I want to problematize keeping deprecated codebases around, and emphasize that mindless retention of data and code just increases our threat surfaces for attack and data corruption. Attackers in the future may be motivated by both ideology and money, and we are responsible for that.

Description

Hoarding is only really painful when we run out of space. In a world with very cheap data storage, it never occurs to us that we should be getting rid of data instead of just storing it in giant silos. I’ll explain why we are storing increasingly dangerous poison in our databases, and why we ought to care about automated de-acquisition and deletion.
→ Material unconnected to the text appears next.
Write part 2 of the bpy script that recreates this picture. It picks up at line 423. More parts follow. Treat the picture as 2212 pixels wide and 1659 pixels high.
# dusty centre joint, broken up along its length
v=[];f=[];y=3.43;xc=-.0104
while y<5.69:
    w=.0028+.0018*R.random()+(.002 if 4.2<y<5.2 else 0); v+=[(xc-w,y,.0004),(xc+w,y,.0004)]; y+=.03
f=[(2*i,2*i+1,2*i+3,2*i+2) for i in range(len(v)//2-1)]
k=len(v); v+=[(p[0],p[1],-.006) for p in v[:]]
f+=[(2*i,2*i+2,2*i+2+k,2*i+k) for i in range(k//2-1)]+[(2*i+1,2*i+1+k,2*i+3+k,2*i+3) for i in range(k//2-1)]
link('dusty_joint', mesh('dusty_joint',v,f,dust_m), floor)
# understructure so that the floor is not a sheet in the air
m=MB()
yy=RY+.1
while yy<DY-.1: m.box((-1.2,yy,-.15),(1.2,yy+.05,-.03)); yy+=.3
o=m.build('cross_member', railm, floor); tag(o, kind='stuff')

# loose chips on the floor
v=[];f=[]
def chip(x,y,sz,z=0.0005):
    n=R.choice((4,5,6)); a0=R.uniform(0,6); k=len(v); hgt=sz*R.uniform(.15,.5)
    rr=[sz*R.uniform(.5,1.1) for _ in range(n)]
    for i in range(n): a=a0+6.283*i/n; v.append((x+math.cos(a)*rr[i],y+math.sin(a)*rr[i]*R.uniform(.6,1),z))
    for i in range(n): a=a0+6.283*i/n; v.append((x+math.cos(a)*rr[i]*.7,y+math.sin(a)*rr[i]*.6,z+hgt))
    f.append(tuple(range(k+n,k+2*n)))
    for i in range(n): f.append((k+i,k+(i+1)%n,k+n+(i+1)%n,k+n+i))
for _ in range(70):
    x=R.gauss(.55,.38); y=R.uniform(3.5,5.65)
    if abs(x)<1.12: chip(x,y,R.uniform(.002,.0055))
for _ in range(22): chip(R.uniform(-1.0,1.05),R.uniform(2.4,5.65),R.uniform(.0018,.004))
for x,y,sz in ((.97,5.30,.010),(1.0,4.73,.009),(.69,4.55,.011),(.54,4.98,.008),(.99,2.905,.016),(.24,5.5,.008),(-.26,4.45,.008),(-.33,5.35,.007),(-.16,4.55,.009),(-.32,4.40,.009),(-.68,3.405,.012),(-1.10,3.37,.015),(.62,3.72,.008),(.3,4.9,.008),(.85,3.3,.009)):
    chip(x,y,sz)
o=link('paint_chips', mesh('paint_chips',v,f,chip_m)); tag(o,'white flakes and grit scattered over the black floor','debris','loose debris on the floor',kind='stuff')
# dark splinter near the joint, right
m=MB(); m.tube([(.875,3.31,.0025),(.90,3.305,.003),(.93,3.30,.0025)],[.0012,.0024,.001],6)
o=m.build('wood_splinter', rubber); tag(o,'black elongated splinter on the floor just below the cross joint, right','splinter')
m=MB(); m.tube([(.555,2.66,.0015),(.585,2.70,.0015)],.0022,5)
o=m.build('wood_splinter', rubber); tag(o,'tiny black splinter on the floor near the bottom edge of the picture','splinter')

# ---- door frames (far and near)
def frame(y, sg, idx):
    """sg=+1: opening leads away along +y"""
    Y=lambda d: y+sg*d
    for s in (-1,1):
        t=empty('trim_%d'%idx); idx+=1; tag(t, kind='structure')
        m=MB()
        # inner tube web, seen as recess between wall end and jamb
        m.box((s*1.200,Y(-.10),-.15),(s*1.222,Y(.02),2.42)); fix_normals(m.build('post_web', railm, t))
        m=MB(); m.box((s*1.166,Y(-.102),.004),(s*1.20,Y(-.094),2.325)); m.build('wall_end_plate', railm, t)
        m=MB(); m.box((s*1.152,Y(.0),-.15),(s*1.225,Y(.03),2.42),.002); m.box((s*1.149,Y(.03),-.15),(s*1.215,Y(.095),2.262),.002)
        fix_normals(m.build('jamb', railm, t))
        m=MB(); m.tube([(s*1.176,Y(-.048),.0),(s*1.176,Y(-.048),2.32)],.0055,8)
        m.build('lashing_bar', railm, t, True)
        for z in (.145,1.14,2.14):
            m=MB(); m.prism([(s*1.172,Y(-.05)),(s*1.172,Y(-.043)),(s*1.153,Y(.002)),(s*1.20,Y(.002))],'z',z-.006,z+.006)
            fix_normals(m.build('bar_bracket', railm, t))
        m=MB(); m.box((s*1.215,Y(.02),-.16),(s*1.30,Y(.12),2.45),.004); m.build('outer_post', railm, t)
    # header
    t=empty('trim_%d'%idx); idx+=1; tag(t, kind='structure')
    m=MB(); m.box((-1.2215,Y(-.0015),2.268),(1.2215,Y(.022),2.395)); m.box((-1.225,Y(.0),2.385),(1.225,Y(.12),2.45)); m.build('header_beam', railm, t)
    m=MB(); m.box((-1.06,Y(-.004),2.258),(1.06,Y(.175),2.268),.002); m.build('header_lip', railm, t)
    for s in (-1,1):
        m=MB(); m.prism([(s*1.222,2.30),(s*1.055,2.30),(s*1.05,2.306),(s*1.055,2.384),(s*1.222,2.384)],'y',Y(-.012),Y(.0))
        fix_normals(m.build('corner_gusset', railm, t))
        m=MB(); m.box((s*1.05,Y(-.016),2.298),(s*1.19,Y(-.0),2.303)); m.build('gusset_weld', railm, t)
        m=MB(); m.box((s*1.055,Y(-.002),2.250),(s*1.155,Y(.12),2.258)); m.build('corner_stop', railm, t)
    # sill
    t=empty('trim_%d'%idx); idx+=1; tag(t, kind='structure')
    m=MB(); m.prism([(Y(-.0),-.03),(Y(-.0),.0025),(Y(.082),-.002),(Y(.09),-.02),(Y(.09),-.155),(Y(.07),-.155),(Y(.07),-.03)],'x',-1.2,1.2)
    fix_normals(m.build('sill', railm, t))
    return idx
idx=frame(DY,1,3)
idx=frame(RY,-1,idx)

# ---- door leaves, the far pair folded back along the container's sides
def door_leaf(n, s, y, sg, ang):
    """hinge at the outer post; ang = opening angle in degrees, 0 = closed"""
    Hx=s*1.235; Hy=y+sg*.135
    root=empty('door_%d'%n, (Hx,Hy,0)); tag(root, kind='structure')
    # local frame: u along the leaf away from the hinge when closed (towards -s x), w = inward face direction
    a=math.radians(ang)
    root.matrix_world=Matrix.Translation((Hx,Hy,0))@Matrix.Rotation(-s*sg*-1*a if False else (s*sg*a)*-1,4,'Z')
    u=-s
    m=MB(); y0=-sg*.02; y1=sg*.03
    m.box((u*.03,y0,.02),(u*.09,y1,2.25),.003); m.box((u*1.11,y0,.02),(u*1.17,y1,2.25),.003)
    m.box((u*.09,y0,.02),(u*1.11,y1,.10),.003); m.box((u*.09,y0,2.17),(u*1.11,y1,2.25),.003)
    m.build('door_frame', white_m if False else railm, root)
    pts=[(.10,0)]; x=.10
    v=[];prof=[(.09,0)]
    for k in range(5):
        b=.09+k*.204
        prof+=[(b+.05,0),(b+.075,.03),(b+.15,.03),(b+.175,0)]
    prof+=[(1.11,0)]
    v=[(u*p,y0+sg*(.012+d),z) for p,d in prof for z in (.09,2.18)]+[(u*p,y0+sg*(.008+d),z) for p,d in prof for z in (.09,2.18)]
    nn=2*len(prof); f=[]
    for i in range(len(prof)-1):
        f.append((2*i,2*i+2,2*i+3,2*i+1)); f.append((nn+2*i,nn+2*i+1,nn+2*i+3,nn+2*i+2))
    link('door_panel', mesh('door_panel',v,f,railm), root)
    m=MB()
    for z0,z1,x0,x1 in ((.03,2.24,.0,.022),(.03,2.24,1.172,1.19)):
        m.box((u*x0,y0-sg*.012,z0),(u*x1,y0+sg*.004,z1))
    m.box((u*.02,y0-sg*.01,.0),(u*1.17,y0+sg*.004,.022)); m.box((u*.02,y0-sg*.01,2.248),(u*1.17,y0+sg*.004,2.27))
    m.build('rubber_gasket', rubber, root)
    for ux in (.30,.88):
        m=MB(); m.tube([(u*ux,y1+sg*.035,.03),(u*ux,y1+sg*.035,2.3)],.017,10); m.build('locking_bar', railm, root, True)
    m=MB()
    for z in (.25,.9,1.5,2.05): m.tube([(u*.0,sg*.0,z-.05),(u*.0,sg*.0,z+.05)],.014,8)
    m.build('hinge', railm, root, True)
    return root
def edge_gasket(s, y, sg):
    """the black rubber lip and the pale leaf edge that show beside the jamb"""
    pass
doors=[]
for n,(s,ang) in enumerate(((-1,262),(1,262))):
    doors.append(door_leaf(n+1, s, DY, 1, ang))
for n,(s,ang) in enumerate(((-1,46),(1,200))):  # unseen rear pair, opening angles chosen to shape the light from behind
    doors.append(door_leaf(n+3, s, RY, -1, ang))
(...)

Data gets senile. It forgets its links, it only wants to tell you about the old days. Wikis overgrow like the thorns around Sleeping Beauty’s castle, and reference manuals accrete into sedimentary layers. APIs gather and leak data like municipal water systems Even with search, we can’t find what we’re looking for. Too much data is as bad or worse than no data.

We are building giant predictive structures on big data, but we are not evaluating the age or value of that data. Have you ever been boggled by your credit report? We are building thousands of reports like that with no consideration for the quality of the data we are using.

This talk is not about data in the abstract, it’s about ergot poisoning and hoarding and konmari and bitrot. When and why to kill your precious data, why data is a double-edged sword.


I think no one tell developers and project managers to throw things away. We assume that because it’s cheap to keep it around, the emotional comfort is worth the tradeoff. But we’re not thinking about how vulnerable we make ourselves by not having an automated and tested way of getting rid of things that we don’t need anymore.

I want to problematize keeping deprecated codebases around, and emphasize that mindless retention of data and code just increases our threat surfaces for attack and data corruption. Attackers in the future may be motivated by both ideology and money, and we are responsible for that.

I have given this talk twice now, and both times the audiences have walked away stunned, scared, and questioning. In a political climate of rising repression, this talk is vital to get out in front of technical people, because we’re the ones storing the data. Educating the public is too big, but maybe we can educate the data minders.

Tags

data, big data, machine learning, political

Speaking experience

Experienced speaker with over 20 conference talks, including several at OSBridge.

This talk has been given twice before, both to east-coast audiences.